There isn’t much drama heading into the release Wednesday of Target’s first-quarter financial results considering the company already indicated with the release of its April results that it would meet or exceed analysts’ consensus earnings estimates that stood at 86 cents at the time. That is a big improvement from a year earlier when earnings per share were 69 cents, and Target is now clearly riding a wave of momentum.

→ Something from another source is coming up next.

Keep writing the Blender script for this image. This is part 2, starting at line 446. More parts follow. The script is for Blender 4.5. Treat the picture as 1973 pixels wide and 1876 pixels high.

In recent monthly sales releases, the company has repeatedly said inventories are in good condition and credit operations have rebounded with fewer write-offs looming as delinquency rates have declined. The improved profit picture reflects shoppers’ willingness to spend more freely on the company’s higher-margin and more discretionary product offerings even as the company holds its own on the food and consumables side against Walmart’s relentless marketing efforts around price.

 

The challenge for executives now becomes managing analysts’ expectations, which means on Wednesday Target chairman, president and CEO Gregg Steinhafel and CFO Doug Scovanner will have a fine line to walk. They are sure to express confidence in the company’s strategies, but any update to earnings guidance and commentary regarding future performance has to take into account the reality that the nation is in the midst of a jobless economic recovery. There remains a huge swath of the population that lacks disposable income to shop at Target’s discount stores because they are unemployed. Target, like a lot of retailers, is experience improved profitability as a result of cost-cutting actions implemented during the past two years. The beneficial impact of those efforts will eventually diminish and stronger sales growth will be needed to drive profit improvement.